* PROBLEM
Where a line holds the word "this", copy that line.

* EXERCISE DATA
####################

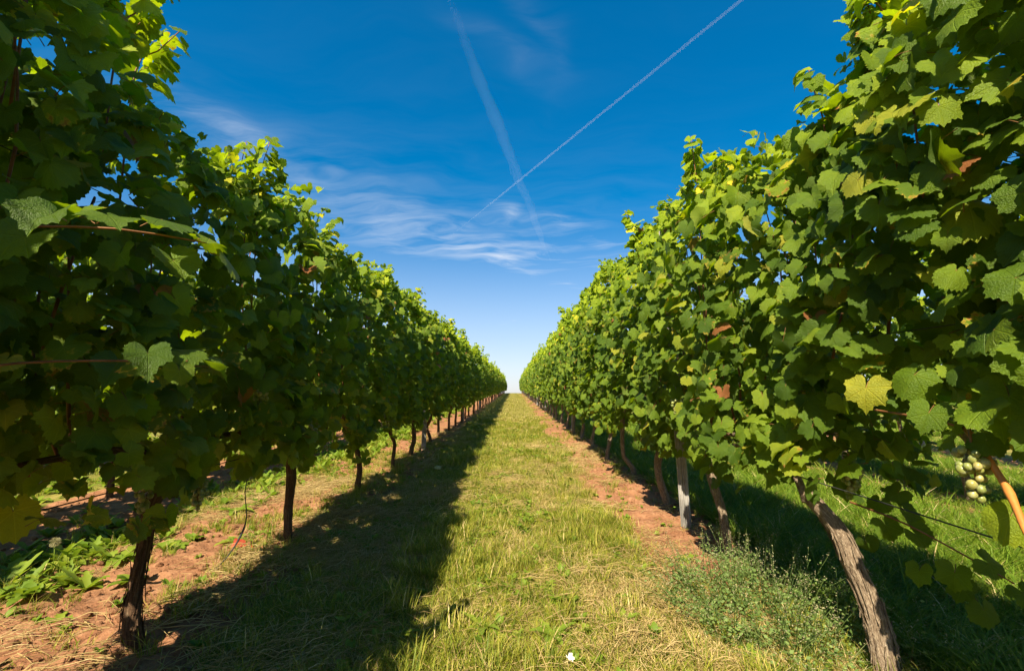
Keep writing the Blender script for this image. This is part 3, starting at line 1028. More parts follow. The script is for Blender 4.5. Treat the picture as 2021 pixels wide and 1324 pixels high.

####################

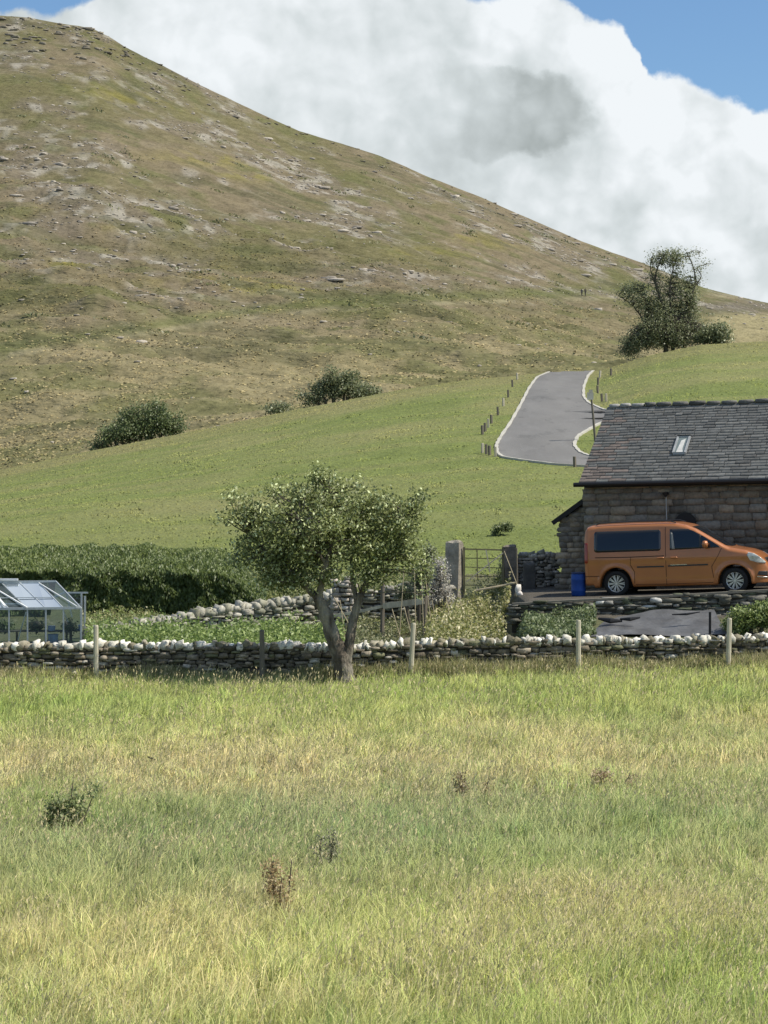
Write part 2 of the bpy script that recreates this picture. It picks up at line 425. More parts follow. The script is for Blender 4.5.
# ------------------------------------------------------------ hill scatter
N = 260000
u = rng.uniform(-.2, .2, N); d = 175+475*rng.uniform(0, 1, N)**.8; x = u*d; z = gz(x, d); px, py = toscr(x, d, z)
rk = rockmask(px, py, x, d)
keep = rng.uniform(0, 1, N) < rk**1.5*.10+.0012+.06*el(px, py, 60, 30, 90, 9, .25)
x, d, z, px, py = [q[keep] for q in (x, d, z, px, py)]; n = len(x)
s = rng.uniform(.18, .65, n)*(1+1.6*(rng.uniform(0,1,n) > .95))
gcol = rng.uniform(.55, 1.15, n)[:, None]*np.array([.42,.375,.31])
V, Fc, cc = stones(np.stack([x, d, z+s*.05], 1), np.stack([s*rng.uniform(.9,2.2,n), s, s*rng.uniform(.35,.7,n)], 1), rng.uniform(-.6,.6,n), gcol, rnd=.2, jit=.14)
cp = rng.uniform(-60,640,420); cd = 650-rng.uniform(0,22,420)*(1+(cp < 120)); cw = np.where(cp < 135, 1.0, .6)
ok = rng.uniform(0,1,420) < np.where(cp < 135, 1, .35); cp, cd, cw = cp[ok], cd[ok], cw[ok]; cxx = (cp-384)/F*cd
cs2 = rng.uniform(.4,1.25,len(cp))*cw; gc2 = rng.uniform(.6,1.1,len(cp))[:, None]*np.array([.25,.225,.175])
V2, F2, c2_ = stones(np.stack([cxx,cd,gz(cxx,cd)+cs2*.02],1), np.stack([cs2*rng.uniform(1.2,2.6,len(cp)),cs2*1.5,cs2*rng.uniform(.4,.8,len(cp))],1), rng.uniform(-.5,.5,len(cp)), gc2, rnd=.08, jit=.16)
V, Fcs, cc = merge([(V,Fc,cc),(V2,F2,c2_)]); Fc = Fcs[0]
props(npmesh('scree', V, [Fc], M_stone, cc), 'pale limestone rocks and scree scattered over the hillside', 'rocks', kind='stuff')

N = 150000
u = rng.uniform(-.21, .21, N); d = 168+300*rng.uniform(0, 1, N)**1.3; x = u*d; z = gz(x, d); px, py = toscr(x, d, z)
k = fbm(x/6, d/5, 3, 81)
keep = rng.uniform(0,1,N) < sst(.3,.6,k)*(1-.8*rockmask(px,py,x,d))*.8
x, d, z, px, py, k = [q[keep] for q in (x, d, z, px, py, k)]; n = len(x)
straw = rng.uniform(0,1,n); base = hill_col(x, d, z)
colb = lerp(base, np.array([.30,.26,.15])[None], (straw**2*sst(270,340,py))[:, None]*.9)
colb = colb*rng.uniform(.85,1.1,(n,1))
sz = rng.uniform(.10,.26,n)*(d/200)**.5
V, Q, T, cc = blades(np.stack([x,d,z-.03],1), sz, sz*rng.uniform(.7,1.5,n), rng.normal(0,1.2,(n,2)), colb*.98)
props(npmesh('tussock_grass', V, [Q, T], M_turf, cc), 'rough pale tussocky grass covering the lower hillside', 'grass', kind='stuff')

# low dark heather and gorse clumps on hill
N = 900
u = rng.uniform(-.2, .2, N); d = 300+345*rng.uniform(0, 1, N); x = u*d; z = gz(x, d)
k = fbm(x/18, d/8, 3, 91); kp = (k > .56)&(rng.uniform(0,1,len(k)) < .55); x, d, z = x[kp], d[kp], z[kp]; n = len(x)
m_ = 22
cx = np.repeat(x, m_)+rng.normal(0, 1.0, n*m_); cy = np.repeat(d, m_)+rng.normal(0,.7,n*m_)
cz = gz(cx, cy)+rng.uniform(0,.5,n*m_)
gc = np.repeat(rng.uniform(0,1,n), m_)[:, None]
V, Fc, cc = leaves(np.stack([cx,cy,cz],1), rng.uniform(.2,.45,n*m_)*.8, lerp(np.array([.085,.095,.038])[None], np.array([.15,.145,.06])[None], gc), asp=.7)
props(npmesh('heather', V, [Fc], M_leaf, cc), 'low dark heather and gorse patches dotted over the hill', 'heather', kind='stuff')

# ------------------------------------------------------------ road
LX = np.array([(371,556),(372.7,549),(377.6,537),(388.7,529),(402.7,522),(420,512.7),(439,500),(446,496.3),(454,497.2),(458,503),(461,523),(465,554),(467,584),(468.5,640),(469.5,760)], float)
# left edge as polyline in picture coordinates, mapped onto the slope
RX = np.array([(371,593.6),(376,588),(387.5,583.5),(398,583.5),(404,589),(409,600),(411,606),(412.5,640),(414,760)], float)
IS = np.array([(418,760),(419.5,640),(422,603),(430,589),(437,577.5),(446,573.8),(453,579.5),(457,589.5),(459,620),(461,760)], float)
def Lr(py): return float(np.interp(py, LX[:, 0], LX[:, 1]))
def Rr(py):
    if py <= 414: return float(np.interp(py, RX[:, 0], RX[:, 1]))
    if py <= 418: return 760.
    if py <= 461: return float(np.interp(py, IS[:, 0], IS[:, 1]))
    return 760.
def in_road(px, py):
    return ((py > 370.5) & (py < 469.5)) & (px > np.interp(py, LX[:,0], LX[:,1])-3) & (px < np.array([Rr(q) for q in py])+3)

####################

* TASK OUTPUT
Keep writing the Blender script for this image. This is part 3, starting at line 1028. More parts follow. The script is for Blender 4.5. Treat the picture as 2021 pixels wide and 1324 pixels high.
Write part 2 of the bpy script that recreates this picture. It picks up at line 425. More parts follow. The script is for Blender 4.5.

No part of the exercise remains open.